Mona Lisa Smile (12A)

Julia Roberts plays Katherine, a progressive art teacher from California who comes to New England in 1953 to teach at the stuffy Wellesley College. It's her dream job, as Wellesley is ripe for change, and Katherine wants to make a difference. Upon her arrival, she encounters open hostility from both her bosses and pupils. The school board didn't want to hire her in the first place, and expect her to stick to the rigid, outdated syllabus. The girls, meanwhile, look down on her for her lack of breeding and apparent failure to snare a husband. The disappointment is mutual, as Katherine quickly realises the school is nothing but a finishing school for housewives, and the girls are unimaginative, reciting their textbooks rather than engaging with the subject.

Over time, of course, Katherine begins to build a relationship with the girls, and urges them to think for themselves; both in terms of their approach to art and their approach to life. The heart of the story is the development of four of the girls, an exceptional array of young talent in Kirsten Dunst, Julia Stiles, Maggie Gyllenhaal and newcomer Ginnifer Goodwin. They play four very different characters all dealing with the same question: what are the limits to what an intelligent woman can achieve? At the start of the film 'a good marriage' would be their united response, but the influence and example of Katherine open up other possibilities.

Mona Lisa Smile is beautifully shot, and the dazzling cast are always watchable; in particular the wonderful Maggie Gyllenhaal, whose warmth and tenderness stand out against the glacial Dunst and Stiles.
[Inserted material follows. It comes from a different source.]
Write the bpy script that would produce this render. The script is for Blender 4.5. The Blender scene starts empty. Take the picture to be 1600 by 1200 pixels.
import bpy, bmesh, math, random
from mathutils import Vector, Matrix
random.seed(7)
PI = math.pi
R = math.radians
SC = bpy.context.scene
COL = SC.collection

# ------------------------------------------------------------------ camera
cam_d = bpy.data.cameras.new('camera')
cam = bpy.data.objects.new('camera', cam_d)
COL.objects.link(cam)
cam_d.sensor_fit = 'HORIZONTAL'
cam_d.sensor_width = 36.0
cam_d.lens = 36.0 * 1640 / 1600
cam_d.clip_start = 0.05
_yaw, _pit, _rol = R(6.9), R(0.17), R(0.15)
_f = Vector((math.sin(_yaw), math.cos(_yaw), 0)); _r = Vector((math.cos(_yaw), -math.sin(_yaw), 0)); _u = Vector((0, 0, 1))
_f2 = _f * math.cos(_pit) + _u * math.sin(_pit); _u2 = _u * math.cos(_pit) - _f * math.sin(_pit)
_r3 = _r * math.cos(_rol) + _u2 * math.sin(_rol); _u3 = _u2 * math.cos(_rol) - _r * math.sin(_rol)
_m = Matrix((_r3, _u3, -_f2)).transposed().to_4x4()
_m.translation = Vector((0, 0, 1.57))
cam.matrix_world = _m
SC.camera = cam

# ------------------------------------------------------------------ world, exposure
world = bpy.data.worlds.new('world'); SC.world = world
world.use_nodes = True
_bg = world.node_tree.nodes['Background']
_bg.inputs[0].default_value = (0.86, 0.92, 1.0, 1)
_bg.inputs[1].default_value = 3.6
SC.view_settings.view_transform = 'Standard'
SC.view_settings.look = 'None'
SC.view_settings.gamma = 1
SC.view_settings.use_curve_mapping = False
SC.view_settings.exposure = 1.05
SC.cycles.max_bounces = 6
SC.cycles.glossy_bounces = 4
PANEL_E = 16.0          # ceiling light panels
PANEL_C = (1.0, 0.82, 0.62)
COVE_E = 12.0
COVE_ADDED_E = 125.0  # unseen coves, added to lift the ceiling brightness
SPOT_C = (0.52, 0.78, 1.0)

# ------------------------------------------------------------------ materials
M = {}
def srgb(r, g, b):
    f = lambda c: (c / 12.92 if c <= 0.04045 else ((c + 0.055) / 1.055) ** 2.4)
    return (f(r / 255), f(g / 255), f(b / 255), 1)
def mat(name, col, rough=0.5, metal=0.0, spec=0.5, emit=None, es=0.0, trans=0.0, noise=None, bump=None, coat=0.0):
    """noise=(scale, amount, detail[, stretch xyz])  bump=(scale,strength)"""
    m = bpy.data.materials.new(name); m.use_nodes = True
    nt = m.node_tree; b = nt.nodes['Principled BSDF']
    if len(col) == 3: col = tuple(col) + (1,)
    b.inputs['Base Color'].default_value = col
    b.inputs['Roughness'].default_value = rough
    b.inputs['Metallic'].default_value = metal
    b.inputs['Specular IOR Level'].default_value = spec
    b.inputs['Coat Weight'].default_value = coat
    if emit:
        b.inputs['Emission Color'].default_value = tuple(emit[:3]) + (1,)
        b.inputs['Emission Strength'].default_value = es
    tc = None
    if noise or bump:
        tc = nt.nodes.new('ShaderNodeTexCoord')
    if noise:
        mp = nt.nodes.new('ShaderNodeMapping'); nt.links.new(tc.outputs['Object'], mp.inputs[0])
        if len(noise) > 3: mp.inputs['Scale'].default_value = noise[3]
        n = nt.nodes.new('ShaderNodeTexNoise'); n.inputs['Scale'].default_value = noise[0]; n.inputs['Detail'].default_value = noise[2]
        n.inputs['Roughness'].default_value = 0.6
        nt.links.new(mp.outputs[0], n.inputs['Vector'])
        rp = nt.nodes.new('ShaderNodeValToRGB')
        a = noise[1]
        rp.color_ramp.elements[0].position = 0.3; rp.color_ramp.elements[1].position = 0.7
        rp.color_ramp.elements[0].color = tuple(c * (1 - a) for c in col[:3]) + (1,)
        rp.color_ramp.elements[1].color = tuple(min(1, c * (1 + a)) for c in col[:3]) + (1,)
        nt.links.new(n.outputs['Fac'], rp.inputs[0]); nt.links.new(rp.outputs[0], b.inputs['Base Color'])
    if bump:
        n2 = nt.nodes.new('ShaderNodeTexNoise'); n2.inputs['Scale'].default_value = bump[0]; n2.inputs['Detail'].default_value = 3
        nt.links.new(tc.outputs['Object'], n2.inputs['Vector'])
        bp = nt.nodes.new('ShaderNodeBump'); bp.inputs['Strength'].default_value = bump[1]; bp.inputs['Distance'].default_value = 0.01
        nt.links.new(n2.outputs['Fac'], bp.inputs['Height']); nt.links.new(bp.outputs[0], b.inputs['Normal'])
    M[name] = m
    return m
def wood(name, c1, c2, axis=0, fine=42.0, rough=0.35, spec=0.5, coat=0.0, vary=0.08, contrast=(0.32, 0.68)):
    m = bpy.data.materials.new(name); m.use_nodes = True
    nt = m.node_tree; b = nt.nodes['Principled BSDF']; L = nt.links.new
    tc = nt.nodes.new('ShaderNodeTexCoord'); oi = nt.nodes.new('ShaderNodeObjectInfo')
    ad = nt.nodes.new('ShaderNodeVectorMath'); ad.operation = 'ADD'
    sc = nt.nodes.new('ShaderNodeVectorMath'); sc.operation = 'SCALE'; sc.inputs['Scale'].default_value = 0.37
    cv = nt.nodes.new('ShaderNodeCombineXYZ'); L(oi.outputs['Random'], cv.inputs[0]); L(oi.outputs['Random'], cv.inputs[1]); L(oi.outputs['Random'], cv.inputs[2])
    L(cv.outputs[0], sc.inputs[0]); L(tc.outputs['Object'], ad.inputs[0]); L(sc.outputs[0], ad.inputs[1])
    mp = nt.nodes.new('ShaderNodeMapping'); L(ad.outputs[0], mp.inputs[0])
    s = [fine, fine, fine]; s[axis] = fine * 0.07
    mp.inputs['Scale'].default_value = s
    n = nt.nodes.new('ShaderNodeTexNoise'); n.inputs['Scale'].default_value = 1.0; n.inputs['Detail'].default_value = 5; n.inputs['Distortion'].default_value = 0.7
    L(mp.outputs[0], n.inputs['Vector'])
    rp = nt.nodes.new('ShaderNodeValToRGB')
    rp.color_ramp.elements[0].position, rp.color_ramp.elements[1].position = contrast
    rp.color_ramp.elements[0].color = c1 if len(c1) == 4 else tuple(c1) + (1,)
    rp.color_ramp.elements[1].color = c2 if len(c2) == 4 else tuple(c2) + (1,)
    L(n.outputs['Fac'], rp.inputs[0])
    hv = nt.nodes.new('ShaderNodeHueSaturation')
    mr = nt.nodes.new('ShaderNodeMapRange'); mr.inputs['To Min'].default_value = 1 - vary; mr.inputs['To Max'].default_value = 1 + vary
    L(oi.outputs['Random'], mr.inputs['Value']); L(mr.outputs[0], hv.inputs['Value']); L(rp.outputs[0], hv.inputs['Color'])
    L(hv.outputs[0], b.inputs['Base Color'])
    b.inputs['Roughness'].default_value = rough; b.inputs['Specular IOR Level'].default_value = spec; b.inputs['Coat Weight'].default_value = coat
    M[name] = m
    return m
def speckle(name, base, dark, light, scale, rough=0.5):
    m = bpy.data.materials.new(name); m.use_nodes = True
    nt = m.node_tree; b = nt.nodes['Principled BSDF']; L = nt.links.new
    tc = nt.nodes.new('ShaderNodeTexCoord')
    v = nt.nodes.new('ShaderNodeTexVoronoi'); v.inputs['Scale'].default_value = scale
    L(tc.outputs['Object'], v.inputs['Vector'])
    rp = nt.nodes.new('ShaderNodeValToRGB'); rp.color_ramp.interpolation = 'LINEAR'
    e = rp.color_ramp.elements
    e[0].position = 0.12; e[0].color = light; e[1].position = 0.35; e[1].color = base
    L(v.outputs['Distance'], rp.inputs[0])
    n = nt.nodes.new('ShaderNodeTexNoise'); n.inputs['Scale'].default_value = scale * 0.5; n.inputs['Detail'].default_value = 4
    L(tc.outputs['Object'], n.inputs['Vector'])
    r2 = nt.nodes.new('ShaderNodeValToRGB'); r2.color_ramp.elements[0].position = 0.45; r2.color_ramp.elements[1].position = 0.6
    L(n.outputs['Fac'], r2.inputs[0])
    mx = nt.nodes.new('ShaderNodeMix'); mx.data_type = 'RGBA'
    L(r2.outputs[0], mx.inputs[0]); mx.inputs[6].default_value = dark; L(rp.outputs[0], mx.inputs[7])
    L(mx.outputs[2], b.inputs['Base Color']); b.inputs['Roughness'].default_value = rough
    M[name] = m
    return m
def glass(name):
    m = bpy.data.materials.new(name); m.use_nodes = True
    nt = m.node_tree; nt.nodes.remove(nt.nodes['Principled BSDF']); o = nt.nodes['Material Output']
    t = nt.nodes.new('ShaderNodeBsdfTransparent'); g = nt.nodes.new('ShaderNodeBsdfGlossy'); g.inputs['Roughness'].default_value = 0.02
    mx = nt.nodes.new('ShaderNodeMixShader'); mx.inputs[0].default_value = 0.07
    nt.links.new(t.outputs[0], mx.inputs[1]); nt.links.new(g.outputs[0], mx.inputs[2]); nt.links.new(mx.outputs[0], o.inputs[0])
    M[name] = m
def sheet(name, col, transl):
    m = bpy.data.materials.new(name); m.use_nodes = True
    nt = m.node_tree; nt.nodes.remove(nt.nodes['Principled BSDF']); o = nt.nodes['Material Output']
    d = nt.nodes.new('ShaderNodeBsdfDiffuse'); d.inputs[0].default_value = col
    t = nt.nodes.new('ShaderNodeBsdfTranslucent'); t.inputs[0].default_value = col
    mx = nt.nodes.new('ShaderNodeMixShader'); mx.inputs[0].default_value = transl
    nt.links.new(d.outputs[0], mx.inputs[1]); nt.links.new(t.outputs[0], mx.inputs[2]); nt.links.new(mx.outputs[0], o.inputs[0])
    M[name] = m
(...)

The film is superficially similar to Dead Poet's Society, but where that film was passionate about poetry, Mona Lisa Smile simply uses art as a metaphor for the girls' awakening. Despite its historical setting, it's a film that deals with a very contemporary issue: can a woman really have it all? Surprisingly perhaps, it reminded me of nothing so much as Sex And The City.

However the film falls slightly flat, in part because it focuses on Katherine, who has the least interesting storyline. Katherine is supposed to represent some kind of parallel to the girls, a woman who is successful in her career but whose romantic life is in doubt. Julia Roberts is a fine and versatile actress, but she wouldn't be my first choice to play a woman left on the shelf.